◆ WRITTEN REQUEST: Quote the material below exactly as written, from the first line to the line that holds "SC.camera = cam", endpoints included.

◆ GIVEN INFORMATION:
+ + + +
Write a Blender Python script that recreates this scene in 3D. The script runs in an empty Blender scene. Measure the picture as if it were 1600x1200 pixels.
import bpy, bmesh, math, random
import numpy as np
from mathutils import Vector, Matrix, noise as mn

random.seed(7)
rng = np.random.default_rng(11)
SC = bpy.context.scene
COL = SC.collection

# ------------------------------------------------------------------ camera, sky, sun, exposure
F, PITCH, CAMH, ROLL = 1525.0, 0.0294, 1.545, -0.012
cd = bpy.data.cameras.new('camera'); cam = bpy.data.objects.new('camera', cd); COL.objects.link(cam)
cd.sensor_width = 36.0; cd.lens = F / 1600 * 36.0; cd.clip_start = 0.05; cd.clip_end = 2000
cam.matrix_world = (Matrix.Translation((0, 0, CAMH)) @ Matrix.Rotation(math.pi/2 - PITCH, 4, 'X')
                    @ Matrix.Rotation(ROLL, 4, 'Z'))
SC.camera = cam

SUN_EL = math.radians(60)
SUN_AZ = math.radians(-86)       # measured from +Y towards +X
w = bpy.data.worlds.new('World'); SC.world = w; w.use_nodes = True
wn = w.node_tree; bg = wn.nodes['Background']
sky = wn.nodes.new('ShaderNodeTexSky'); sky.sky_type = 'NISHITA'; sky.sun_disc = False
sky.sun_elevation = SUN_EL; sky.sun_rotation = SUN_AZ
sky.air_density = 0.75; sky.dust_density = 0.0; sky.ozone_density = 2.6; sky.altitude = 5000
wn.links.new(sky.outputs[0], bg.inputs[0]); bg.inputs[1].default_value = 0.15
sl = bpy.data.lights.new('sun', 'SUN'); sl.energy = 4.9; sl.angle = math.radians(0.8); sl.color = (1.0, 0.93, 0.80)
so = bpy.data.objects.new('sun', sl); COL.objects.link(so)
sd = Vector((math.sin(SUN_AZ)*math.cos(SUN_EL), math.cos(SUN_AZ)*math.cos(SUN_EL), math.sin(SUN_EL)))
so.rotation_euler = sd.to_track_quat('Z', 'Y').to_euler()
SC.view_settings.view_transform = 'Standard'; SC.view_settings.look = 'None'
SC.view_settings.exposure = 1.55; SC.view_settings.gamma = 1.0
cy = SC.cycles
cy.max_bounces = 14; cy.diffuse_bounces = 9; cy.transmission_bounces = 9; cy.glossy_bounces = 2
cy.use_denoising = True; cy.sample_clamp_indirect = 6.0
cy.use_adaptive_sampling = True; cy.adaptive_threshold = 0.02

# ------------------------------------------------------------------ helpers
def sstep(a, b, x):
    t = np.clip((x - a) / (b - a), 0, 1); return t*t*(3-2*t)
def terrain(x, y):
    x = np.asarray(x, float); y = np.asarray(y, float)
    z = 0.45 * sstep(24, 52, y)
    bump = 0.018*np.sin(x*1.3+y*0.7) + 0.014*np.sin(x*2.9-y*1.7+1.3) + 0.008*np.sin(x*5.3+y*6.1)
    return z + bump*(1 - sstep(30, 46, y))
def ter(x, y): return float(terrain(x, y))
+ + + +
◆ TASK SOLUTION:
Write a Blender Python script that recreates this scene in 3D. The script runs in an empty Blender scene. Measure the picture as if it were 1600x1200 pixels.
import bpy, bmesh, math, random
import numpy as np
from mathutils import Vector, Matrix, noise as mn

random.seed(7)
rng = np.random.default_rng(11)
SC = bpy.context.scene
COL = SC.collection

# ------------------------------------------------------------------ camera, sky, sun, exposure
F, PITCH, CAMH, ROLL = 1525.0, 0.0294, 1.545, -0.012
cd = bpy.data.cameras.new('camera'); cam = bpy.data.objects.new('camera', cd); COL.objects.link(cam)
cd.sensor_width = 36.0; cd.lens = F / 1600 * 36.0; cd.clip_start = 0.05; cd.clip_end = 2000
cam.matrix_world = (Matrix.Translation((0, 0, CAMH)) @ Matrix.Rotation(math.pi/2 - PITCH, 4, 'X')
                    @ Matrix.Rotation(ROLL, 4, 'Z'))
SC.camera = cam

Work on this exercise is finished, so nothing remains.